This is the transcript of the talk I gave this afternoon at a CUNY event on "The Labor of Open"
While reading this I was initially worried that it was a general rehash of some of her earlier work and thoughts which I’ve read several times in various incarnations. However, the end provided a fantastic thesis about unseen labor which should be more widely disseminated.
almost all the illustrations in this series – and there are 50 of these in all – involve “work” (or the outsourcing and obscuring of work). Let’s look at a few of these (and as we do so, think about how work is depicted – whose labor is valued, whose labor is mechanized, who works for whom, and so on.
What do machines free us from? Not drudgery – not everyone’s drudgery, at least. Not war. Not imperialism. Not gendered expectations of beauty. Not gendered expectations of heroism. Not gendered divisions of labor. Not class-based expectations of servitude. Not class-based expectations of leisure.
And so similarly, what is the digital supposed to liberate us from? What is rendered (further) invisible when we move from the mechanical to the digital, when we cannot see the levers and the wires and the pulleys.
As I look back upon the massive wealth compiled by digital social companies for what is generally a middling sort of job that they’re not paying nearly as much attention to as they ought (Facebook, Twitter, et al.) and the recent mad rush to comply with GDPR, I’m even more struck by what she’s saying here. All this value they have “created” isn’t really created by them directly, it’s done by the “invisible labor” of billions of people and then merely captured by their systems, which they’re using to actively disadvantage us in myriad ways.
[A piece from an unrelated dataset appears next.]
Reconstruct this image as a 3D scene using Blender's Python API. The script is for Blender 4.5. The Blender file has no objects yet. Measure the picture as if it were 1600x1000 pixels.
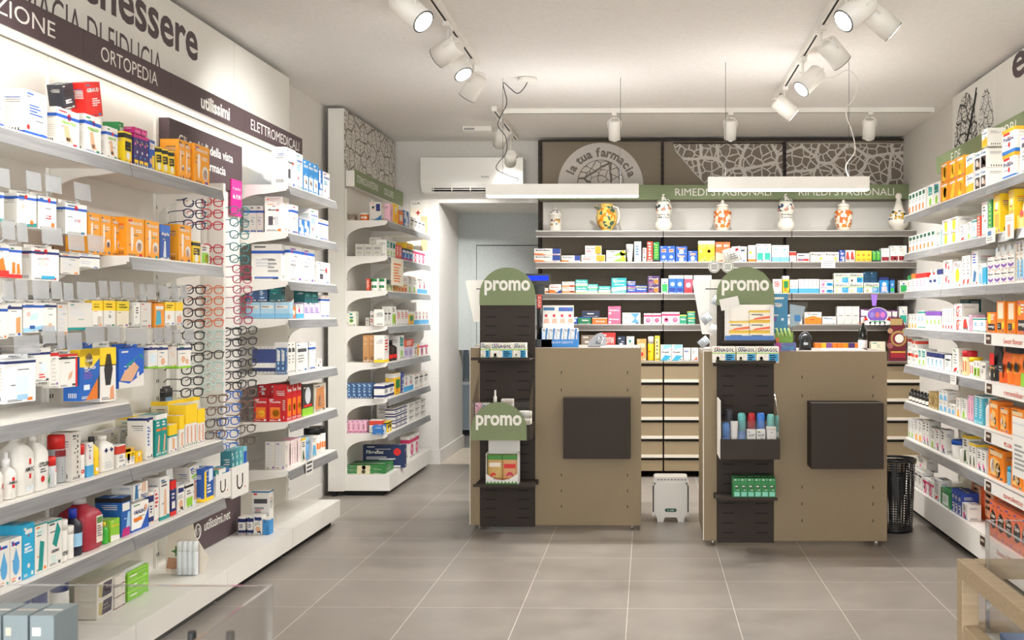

I suppose a lot of it all boils down to the fact that we’re all slowly losing our humanity when we fail to exercise it and see the humanity and value in others.
The bigger problem Watters doesn’t address is that with the advent of this digital revolution, we’re sadly able to more easily and quickly marginalize, devalue, and shut out others than we were before. If we don’t wake up to our reality, our old prejudices are going to destroy us. Digital gives us the ability to scale these problems up at a staggering pace compared with the early 1900’s.
A simple and solid example can be seen in the way Facebook has been misused and abused in Sri Lanka lately. Rumors and innuendo have been able to be spread in a country unchecked by Facebook (primarily through apathy) resulting in the deaths of countless people. Facebook doesn’t even have a handle on their own scale problems to prevent these issues which are akin to allowing invading conquistadores from Spain the ability to bring guns, germs, and steel into the New World to decimate untold millions of innocent indigenous peoples. Haven’t we learned our lessons from history? Or are we so intent on bringing them into the digital domain? Cathy O’Neil and others would certainly say we’re doing exactly this with “weapons of math destruction.”